### Provided material
[Begin]
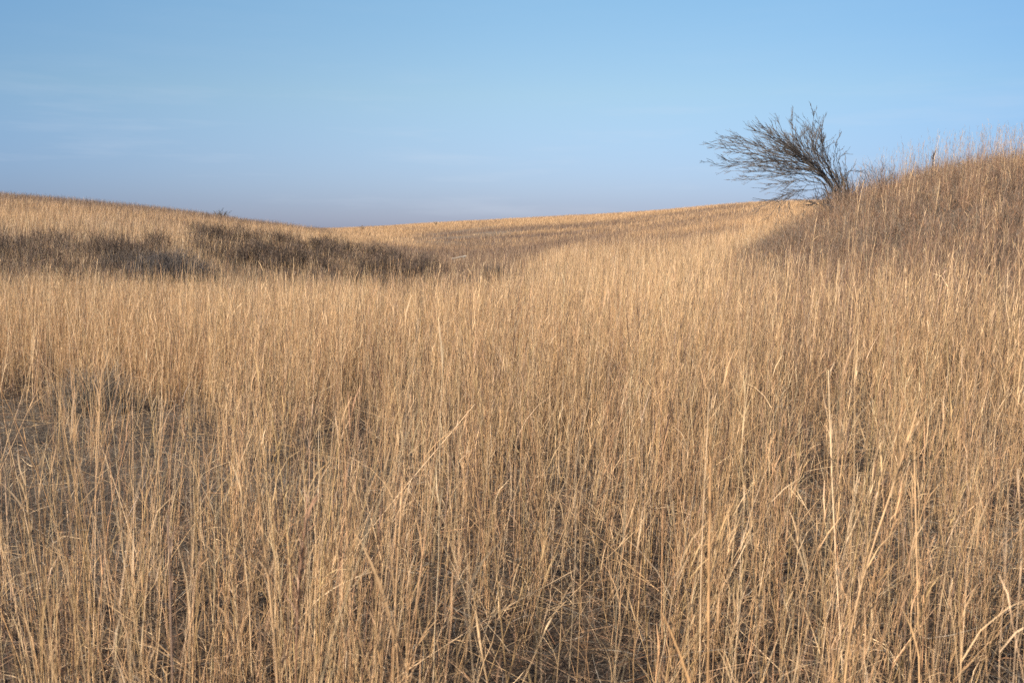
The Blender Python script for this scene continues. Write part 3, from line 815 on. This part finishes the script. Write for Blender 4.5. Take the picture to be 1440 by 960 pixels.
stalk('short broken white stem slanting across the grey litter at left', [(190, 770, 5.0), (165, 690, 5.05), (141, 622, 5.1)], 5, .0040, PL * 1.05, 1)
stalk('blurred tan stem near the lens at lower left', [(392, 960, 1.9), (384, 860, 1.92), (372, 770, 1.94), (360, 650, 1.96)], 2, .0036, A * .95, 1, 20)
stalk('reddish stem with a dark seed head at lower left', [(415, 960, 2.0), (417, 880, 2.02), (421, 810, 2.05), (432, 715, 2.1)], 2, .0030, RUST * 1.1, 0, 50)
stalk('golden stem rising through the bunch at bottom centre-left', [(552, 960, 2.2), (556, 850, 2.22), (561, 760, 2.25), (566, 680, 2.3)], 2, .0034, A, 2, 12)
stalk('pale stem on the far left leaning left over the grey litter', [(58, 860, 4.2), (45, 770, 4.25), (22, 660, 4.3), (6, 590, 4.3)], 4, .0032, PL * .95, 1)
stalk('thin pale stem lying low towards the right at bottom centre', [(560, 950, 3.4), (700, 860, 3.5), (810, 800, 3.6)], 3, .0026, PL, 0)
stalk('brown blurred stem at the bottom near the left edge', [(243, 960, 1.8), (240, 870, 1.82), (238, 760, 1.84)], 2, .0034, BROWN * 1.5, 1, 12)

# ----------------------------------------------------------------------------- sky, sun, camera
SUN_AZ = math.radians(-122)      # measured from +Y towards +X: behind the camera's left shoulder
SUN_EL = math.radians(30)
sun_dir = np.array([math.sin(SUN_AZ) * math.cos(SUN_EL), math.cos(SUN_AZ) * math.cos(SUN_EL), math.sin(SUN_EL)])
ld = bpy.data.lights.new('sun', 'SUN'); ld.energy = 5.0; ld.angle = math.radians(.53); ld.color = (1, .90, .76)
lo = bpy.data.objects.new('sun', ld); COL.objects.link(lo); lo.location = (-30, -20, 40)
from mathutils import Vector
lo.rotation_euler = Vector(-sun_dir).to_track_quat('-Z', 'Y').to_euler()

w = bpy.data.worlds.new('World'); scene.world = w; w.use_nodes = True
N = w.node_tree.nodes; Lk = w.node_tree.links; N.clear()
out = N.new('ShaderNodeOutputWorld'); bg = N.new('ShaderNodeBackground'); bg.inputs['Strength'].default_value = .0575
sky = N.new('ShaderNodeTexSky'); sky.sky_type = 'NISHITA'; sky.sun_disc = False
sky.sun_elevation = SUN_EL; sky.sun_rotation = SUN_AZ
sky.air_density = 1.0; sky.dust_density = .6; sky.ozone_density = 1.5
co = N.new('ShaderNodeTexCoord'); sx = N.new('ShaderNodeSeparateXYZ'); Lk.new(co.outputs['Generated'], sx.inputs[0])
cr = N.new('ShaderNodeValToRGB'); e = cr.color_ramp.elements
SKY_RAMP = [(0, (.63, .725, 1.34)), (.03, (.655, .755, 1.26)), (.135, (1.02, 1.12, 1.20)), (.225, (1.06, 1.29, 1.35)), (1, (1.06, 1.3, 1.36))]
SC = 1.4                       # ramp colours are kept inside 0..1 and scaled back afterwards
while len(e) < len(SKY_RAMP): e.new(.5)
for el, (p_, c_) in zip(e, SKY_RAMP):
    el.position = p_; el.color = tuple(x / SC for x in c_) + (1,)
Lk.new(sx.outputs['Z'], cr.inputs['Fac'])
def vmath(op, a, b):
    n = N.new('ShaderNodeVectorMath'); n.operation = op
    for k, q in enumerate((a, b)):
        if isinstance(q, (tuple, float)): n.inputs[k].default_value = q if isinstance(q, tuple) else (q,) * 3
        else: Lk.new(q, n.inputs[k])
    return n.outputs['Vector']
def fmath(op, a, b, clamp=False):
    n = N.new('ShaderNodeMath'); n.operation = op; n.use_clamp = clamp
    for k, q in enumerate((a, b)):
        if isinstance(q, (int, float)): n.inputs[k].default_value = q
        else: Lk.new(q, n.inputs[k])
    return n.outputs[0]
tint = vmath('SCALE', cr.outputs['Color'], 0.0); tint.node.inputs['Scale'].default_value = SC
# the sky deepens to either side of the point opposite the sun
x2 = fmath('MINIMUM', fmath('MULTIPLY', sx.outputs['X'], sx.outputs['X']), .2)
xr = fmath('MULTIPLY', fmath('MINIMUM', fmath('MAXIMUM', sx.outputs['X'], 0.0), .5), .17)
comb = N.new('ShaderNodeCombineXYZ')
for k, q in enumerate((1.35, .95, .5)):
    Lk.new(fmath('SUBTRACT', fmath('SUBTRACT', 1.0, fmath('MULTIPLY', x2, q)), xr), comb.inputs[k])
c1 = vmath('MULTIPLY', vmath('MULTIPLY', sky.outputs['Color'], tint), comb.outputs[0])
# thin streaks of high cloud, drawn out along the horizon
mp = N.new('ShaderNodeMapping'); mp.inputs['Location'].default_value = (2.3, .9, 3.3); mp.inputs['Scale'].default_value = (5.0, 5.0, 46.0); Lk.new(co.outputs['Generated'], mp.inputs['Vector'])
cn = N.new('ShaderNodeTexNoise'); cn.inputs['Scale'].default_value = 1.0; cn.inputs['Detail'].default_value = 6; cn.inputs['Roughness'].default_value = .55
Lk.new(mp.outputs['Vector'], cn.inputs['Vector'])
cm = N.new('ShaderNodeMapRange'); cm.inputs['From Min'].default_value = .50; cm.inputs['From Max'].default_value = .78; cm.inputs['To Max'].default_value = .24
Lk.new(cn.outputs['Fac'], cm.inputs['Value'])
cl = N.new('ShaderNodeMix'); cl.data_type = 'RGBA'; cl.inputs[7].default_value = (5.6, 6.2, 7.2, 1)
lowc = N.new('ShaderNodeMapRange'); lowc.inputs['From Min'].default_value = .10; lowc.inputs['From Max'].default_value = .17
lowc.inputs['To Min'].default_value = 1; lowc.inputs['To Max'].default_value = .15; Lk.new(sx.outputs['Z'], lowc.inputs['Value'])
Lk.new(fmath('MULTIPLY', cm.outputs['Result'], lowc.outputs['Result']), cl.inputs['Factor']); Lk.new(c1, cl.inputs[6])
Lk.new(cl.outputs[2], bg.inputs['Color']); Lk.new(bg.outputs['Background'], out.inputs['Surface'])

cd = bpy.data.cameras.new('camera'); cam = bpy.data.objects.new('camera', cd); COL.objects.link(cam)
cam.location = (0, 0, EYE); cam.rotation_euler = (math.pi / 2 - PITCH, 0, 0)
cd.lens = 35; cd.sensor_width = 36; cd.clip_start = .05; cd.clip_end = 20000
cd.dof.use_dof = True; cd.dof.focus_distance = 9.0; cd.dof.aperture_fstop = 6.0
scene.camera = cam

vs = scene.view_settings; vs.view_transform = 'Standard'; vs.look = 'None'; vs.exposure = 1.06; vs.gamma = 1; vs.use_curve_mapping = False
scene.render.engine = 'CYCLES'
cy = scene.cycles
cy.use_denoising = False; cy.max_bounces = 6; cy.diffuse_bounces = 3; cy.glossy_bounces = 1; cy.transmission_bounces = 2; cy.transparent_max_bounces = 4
[End]
### Given instruction
Except for the pictures, copy the material above exactly.

### Task output
The Blender Python script for this scene continues. Write part 3, from line 815 on. This part finishes the script. Write for Blender 4.5. Take the picture to be 1440 by 960 pixels.
stalk('short broken white stem slanting across the grey litter at left', [(190, 770, 5.0), (165, 690, 5.05), (141, 622, 5.1)], 5, .0040, PL * 1.05, 1)
stalk('blurred tan stem near the lens at lower left', [(392, 960, 1.9), (384, 860, 1.92), (372, 770, 1.94), (360, 650, 1.96)], 2, .0036, A * .95, 1, 20)
stalk('reddish stem with a dark seed head at lower left', [(415, 960, 2.0), (417, 880, 2.02), (421, 810, 2.05), (432, 715, 2.1)], 2, .0030, RUST * 1.1, 0, 50)
stalk('golden stem rising through the bunch at bottom centre-left', [(552, 960, 2.2), (556, 850, 2.22), (561, 760, 2.25), (566, 680, 2.3)], 2, .0034, A, 2, 12)
stalk('pale stem on the far left leaning left over the grey litter', [(58, 860, 4.2), (45, 770, 4.25), (22, 660, 4.3), (6, 590, 4.3)], 4, .0032, PL * .95, 1)
stalk('thin pale stem lying low towards the right at bottom centre', [(560, 950, 3.4), (700, 860, 3.5), (810, 800, 3.6)], 3, .0026, PL, 0)
stalk('brown blurred stem at the bottom near the left edge', [(243, 960, 1.8), (240, 870, 1.82), (238, 760, 1.84)], 2, .0034, BROWN * 1.5, 1, 12)

# ----------------------------------------------------------------------------- sky, sun, camera
SUN_AZ = math.radians(-122)      # measured from +Y towards +X: behind the camera's left shoulder
SUN_EL = math.radians(30)
sun_dir = np.array([math.sin(SUN_AZ) * math.cos(SUN_EL), math.cos(SUN_AZ) * math.cos(SUN_EL), math.sin(SUN_EL)])
ld = bpy.data.lights.new('sun', 'SUN'); ld.energy = 5.0; ld.angle = math.radians(.53); ld.color = (1, .90, .76)
lo = bpy.data.objects.new('sun', ld); COL.objects.link(lo); lo.location = (-30, -20, 40)
from mathutils import Vector
lo.rotation_euler = Vector(-sun_dir).to_track_quat('-Z', 'Y').to_euler()

w = bpy.data.worlds.new('World'); scene.world = w; w.use_nodes = True
N = w.node_tree.nodes; Lk = w.node_tree.links; N.clear()
out = N.new('ShaderNodeOutputWorld'); bg = N.new('ShaderNodeBackground'); bg.inputs['Strength'].default_value = .0575
sky = N.new('ShaderNodeTexSky'); sky.sky_type = 'NISHITA'; sky.sun_disc = False
sky.sun_elevation = SUN_EL; sky.sun_rotation = SUN_AZ
sky.air_density = 1.0; sky.dust_density = .6; sky.ozone_density = 1.5
co = N.new('ShaderNodeTexCoord'); sx = N.new('ShaderNodeSeparateXYZ'); Lk.new(co.outputs['Generated'], sx.inputs[0])
cr = N.new('ShaderNodeValToRGB'); e = cr.color_ramp.elements
SKY_RAMP = [(0, (.63, .725, 1.34)), (.03, (.655, .755, 1.26)), (.135, (1.02, 1.12, 1.20)), (.225, (1.06, 1.29, 1.35)), (1, (1.06, 1.3, 1.36))]
SC = 1.4                       # ramp colours are kept inside 0..1 and scaled back afterwards
while len(e) < len(SKY_RAMP): e.new(.5)
for el, (p_, c_) in zip(e, SKY_RAMP):
    el.position = p_; el.color = tuple(x / SC for x in c_) + (1,)
Lk.new(sx.outputs['Z'], cr.inputs['Fac'])
def vmath(op, a, b):
    n = N.new('ShaderNodeVectorMath'); n.operation = op
    for k, q in enumerate((a, b)):
        if isinstance(q, (tuple, float)): n.inputs[k].default_value = q if isinstance(q, tuple) else (q,) * 3
        else: Lk.new(q, n.inputs[k])
    return n.outputs['Vector']
def fmath(op, a, b, clamp=False):
    n = N.new('ShaderNodeMath'); n.operation = op; n.use_clamp = clamp
    for k, q in enumerate((a, b)):
        if isinstance(q, (int, float)): n.inputs[k].default_value = q
        else: Lk.new(q, n.inputs[k])
    return n.outputs[0]
tint = vmath('SCALE', cr.outputs['Color'], 0.0); tint.node.inputs['Scale'].default_value = SC
# the sky deepens to either side of the point opposite the sun
x2 = fmath('MINIMUM', fmath('MULTIPLY', sx.outputs['X'], sx.outputs['X']), .2)
xr = fmath('MULTIPLY', fmath('MINIMUM', fmath('MAXIMUM', sx.outputs['X'], 0.0), .5), .17)
comb = N.new('ShaderNodeCombineXYZ')
for k, q in enumerate((1.35, .95, .5)):
    Lk.new(fmath('SUBTRACT', fmath('SUBTRACT', 1.0, fmath('MULTIPLY', x2, q)), xr), comb.inputs[k])
c1 = vmath('MULTIPLY', vmath('MULTIPLY', sky.outputs['Color'], tint), comb.outputs[0])
# thin streaks of high cloud, drawn out along the horizon
mp = N.new('ShaderNodeMapping'); mp.inputs['Location'].default_value = (2.3, .9, 3.3); mp.inputs['Scale'].default_value = (5.0, 5.0, 46.0); Lk.new(co.outputs['Generated'], mp.inputs['Vector'])
cn = N.new('ShaderNodeTexNoise'); cn.inputs['Scale'].default_value = 1.0; cn.inputs['Detail'].default_value = 6; cn.inputs['Roughness'].default_value = .55
Lk.new(mp.outputs['Vector'], cn.inputs['Vector'])
cm = N.new('ShaderNodeMapRange'); cm.inputs['From Min'].default_value = .50; cm.inputs['From Max'].default_value = .78; cm.inputs['To Max'].default_value = .24
Lk.new(cn.outputs['Fac'], cm.inputs['Value'])
cl = N.new('ShaderNodeMix'); cl.data_type = 'RGBA'; cl.inputs[7].default_value = (5.6, 6.2, 7.2, 1)
lowc = N.new('ShaderNodeMapRange'); lowc.inputs['From Min'].default_value = .10; lowc.inputs['From Max'].default_value = .17
lowc.inputs['To Min'].default_value = 1; lowc.inputs['To Max'].default_value = .15; Lk.new(sx.outputs['Z'], lowc.inputs['Value'])
Lk.new(fmath('MULTIPLY', cm.outputs['Result'], lowc.outputs['Result']), cl.inputs['Factor']); Lk.new(c1, cl.inputs[6])
Lk.new(cl.outputs[2], bg.inputs['Color']); Lk.new(bg.outputs['Background'], out.inputs['Surface'])

cd = bpy.data.cameras.new('camera'); cam = bpy.data.objects.new('camera', cd); COL.objects.link(cam)
cam.location = (0, 0, EYE); cam.rotation_euler = (math.pi / 2 - PITCH, 0, 0)
cd.lens = 35; cd.sensor_width = 36; cd.clip_start = .05; cd.clip_end = 20000
cd.dof.use_dof = True; cd.dof.focus_distance = 9.0; cd.dof.aperture_fstop = 6.0
scene.camera = cam

vs = scene.view_settings; vs.view_transform = 'Standard'; vs.look = 'None'; vs.exposure = 1.06; vs.gamma = 1; vs.use_curve_mapping = False
scene.render.engine = 'CYCLES'
cy = scene.cycles
cy.use_denoising = False; cy.max_bounces = 6; cy.diffuse_bounces = 3; cy.glossy_bounces = 1; cy.transmission_bounces = 2; cy.transparent_max_bounces = 4